The HS2 programme has also come under fire and should be scrapped, the report urges. Set to cost in excess of £50bn, it says HS2 is both unnecessary and economically irresponsible and could cost up to 9x more per mile than high speed tracks in France, and will be reaping rock bottom returns.

Responding to the report, a spokesman for the Rail Delivery Group, said: “The report’s comments on HS2 are somewhat surprising given HS2’s crucial role in ensuring the country has the railway it needs in the long term.

“The planned devolution to NR routes will create a stronger local focus on the needs of train operators, and thus on passengers and freight customers. It will help to drive efficiency and service quality by making routes more responsive to local situations, while protecting the benefits of a single railway that works seamlessly for passengers. Devolution also enables different models for operating rail infrastructure in different parts of the country with the potential for greater competition between train operators where this makes sense.”

Preston to Blackpool upgrades start
Preparation for the electrification of the Preston to Blackpool line is due to start on 3 October. Over 7 miles of track will be replaced and improvements made to the track layout and signalling equipment. Work will take place over night, affecting evening and early morning trains. Further closures on the route will be required in 2017 and the electrified railway is to open in May 2018.

Leeds railway bridge gets rainbow colours
A railway bridge crossing the Lower Briggate in Leeds city centre is set to be repainted in rainbow colours as part of repair and strengthening work. The bespoke paint design is being funded by the local LGB&T Community and Leeds City Council. Engineering work commenced on 26 September and the repaint should be completed by February next year.

Barking line upgrade
The Gospel Oak to Barking line is to be closed completely between 24 September and February 2017 for the final phase of work to electrify the line. Two sections of track between Crouch Hill and Harringay Green Lanes, and Gospel Oak and Upper Holloway, are to be lowered to increase clearance under bridges, and make way for new masts that will carry overhead wires.

Bridge replacement
A new bridge has been installed across the Great Western Main Line in Newport, South Wales, to accommodate the extra height required for electrification of the line. The 228-tonne, 50m skewed, weathering-grade steel road bridge was fabricated in Darlington, assembled at the trackside and installed during a weekend closure of the line. The old bridge was removed in one piece in just 6 hours.

Rail performance tumbles
Passenger and rail freight performance fell during the first quarter of 2016-2017, according to ORR. National public performance measurement (PPM) was down 2.2% to 89.2%. At 87.0%, the PPM moving annual average for the London and South East ended 1.8% lower than that of the long distance sector and Govia Thameslink Railway services were responsible for 1.2% of this. RDG says: “Rail companies are delivering more than £50bn of improvements and this work is causing disruption, including industrial action over changes that will deliver a better service for passengers.”

ETCS baseline 3 success
The ETCS level 2 baseline 3 application has been successfully tested between Roskilde and Gadstrup, as part of the Danish Eastern network upgrade being delivered by Alstom. Banedanmark is the first infrastructure manager to apply this latest baseline, and will be rolling it out over the next ten years. The application was validated by the European Union Agency for Railways (ERA) in July 2016.

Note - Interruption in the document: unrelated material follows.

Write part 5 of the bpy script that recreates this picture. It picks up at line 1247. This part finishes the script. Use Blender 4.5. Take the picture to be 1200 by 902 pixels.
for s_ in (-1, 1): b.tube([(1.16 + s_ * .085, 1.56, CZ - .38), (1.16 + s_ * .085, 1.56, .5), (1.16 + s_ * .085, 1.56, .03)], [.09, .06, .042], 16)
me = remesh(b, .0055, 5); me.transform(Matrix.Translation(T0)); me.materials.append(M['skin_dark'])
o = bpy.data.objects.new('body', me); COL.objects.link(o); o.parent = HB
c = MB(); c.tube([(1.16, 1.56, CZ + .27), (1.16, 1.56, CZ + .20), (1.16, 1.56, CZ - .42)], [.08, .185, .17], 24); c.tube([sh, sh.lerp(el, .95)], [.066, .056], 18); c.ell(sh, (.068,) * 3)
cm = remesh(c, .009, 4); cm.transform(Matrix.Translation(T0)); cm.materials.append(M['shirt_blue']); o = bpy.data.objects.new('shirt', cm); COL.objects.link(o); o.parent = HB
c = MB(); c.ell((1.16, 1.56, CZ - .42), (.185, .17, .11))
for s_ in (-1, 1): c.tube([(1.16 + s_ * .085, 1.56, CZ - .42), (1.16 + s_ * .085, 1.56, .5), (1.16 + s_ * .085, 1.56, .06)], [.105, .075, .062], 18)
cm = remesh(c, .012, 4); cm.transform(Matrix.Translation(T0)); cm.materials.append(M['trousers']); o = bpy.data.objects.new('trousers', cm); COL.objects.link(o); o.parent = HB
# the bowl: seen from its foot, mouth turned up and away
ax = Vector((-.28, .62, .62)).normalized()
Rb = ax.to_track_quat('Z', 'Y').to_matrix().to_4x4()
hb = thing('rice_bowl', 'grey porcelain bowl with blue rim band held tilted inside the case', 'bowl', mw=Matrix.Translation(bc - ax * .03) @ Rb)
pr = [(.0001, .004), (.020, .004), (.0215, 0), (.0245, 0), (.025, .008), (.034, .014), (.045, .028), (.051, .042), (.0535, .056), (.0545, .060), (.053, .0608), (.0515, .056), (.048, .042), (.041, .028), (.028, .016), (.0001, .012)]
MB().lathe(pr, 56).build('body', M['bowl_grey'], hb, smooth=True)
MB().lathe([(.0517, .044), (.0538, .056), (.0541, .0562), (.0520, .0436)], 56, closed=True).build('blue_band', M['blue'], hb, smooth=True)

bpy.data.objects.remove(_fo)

Future of rail in Scotland
Building on the Scotland Route Study published by Network Rail in the summer, the Investing in the Future report from RDG is a starting point for discussions with the Government about what it wants rail to deliver, and how to achieve it. The report identifies areas to be explored in High Level Output Specification in 2017, including enhancements to Glasgow Central and Edinburgh Waverley stations, and investments to reduce journey times and increase capacity between Scotland’s main cities and on commuter routes.